**Stored data**

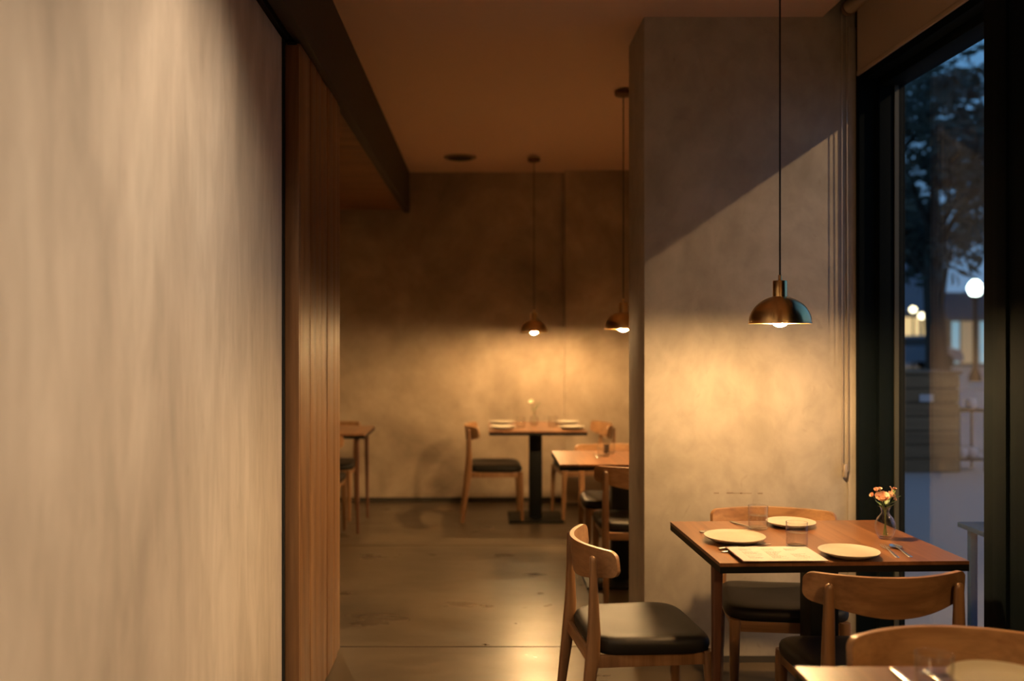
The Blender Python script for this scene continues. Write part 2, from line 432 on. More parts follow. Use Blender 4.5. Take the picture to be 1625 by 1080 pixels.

==

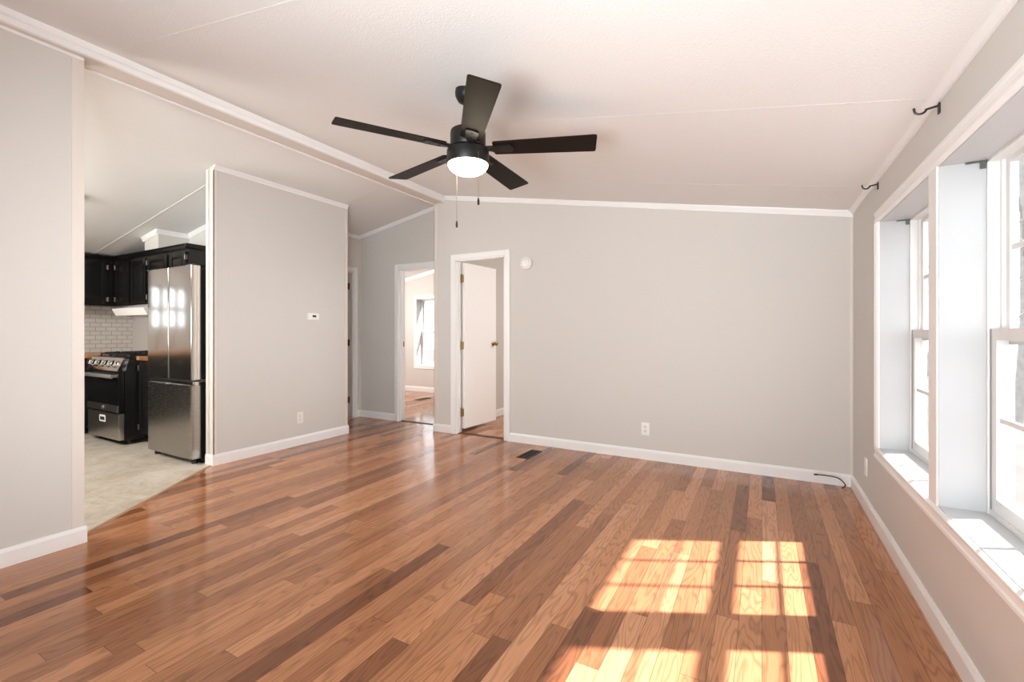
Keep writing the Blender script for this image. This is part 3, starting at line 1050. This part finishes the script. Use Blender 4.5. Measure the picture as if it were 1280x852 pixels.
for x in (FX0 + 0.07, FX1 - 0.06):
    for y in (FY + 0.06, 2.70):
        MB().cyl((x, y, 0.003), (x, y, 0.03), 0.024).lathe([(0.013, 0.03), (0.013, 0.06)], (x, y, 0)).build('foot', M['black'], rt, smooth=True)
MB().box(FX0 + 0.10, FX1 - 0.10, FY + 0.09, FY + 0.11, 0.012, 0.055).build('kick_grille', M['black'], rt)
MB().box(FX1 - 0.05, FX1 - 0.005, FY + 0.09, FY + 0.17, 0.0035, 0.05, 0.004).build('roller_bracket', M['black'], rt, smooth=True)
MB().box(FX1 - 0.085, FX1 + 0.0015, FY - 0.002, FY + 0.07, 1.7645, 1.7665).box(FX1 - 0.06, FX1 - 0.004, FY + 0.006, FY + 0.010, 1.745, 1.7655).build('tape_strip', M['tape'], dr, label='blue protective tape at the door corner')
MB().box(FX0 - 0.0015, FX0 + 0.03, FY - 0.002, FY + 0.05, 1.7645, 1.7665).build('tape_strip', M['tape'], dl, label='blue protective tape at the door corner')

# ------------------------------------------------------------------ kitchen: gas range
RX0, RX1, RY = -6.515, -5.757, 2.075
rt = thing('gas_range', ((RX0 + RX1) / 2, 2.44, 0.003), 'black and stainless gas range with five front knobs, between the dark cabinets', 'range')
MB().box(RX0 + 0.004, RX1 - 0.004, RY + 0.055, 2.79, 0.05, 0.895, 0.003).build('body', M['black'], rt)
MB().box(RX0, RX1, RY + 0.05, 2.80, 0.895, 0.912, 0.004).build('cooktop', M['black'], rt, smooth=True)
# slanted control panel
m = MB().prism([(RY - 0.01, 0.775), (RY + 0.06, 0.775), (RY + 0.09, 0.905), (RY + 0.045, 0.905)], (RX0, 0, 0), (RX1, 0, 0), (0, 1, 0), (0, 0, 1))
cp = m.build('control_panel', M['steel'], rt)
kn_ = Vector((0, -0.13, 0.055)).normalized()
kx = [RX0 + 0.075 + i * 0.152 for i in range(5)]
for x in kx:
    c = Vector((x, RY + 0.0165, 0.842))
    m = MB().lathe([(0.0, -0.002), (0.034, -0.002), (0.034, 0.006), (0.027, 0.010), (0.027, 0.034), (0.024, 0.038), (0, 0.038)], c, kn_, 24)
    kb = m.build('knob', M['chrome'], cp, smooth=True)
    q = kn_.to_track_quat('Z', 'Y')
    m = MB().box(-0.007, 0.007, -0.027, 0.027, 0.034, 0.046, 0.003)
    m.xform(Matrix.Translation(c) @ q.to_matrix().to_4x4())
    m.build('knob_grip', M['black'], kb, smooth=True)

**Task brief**
From the entries above, give again exactly the lines running from the line with "Keep writing the" to the line with "MB().box(FX0 - 0.0015, FX0"; include both of those lines.

**Expected answer**
Keep writing the Blender script for this image. This is part 3, starting at line 1050. This part finishes the script. Use Blender 4.5. Measure the picture as if it were 1280x852 pixels.
for x in (FX0 + 0.07, FX1 - 0.06):
    for y in (FY + 0.06, 2.70):
        MB().cyl((x, y, 0.003), (x, y, 0.03), 0.024).lathe([(0.013, 0.03), (0.013, 0.06)], (x, y, 0)).build('foot', M['black'], rt, smooth=True)
MB().box(FX0 + 0.10, FX1 - 0.10, FY + 0.09, FY + 0.11, 0.012, 0.055).build('kick_grille', M['black'], rt)
MB().box(FX1 - 0.05, FX1 - 0.005, FY + 0.09, FY + 0.17, 0.0035, 0.05, 0.004).build('roller_bracket', M['black'], rt, smooth=True)
MB().box(FX1 - 0.085, FX1 + 0.0015, FY - 0.002, FY + 0.07, 1.7645, 1.7665).box(FX1 - 0.06, FX1 - 0.004, FY + 0.006, FY + 0.010, 1.745, 1.7655).build('tape_strip', M['tape'], dr, label='blue protective tape at the door corner')
MB().box(FX0 - 0.0015, FX0 + 0.03, FY - 0.002, FY + 0.05, 1.7645, 1.7665).build('tape_strip', M['tape'], dl, label='blue protective tape at the door corner')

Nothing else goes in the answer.